Jan. 29 marks the 94th anniversary of The Seeing Eye, the world’s oldest, most sustainable guide dog training school in the United States. Co-founded by Morris Frank and Dorothy Harrison Eustis, The Seeing Eye’s lasting success is the result of tireless pioneers whose courage, empathy and ambition laid the groundwork for making the entire world accessible to the blind.

Morris Frank with his beloved guide dog Buddy
Photos courtesy of The Seeing Eye

In 1929, while training military and police dogs in Switzerland, American Dorothy Eustis became curious about a European teaching center working with German Shepherds to serve as guides for blinded soldiers. Eustis made the journey to Potsdam, Germany, to see for herself. After three months of observation, Eustis penned an article titled “The Seeing Eye” in The Saturday Evening Post extolling the program’s success.

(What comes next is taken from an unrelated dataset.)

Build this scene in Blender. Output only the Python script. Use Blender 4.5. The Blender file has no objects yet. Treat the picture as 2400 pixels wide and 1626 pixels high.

“It is little short of marvelous how a raw dog can be taken into the school and in four months be turned out a blind leader, and the miracle is that the dog so perfectly assimilates his instruction,” she wrote.

The widely circulated Post article reached Morris Frank, a 20-year-old Tennessee man who had been blinded by two separate childhood accidents. Frank composed a reply to Eustis, expressing his wish to have his own guide dog and to introduce a similar program in the United States.

Arrangements were made for Frank’s travel to Switzerland, where he was paired with Elliott Humphrey, a self-taught animal trainer who worked for Eustis, and Buddy, the female German Shepherd who would become the first seeing eye dog in the United States.

After five weeks of training, Frank and Buddy returned home to show the world what independence for the sightless could look like. With reporters in tow, Frank and Buddy gallantly made their way through a New York City intersection deemed so dangerous it was known as “Death Street.” Their triumphant crossing was succinctly summed up by Frank in a one-word telegram to Eustis: “Success.”

Together, Eustis, Humphrey and Frank set forth to establish The Seeing Eye, the first dog guide school in the United States. In the years that followed, Frank had six more German Shephard guide dogs, all named Buddy. The remainder of his life was dedicated to spreading the word that freedom is an option for blind people.

On a visit to the White House, Frank shared this philosophy: “To fight the tyranny the blind impose on themselves — self-pity — and to teach them how to see, with their minds.”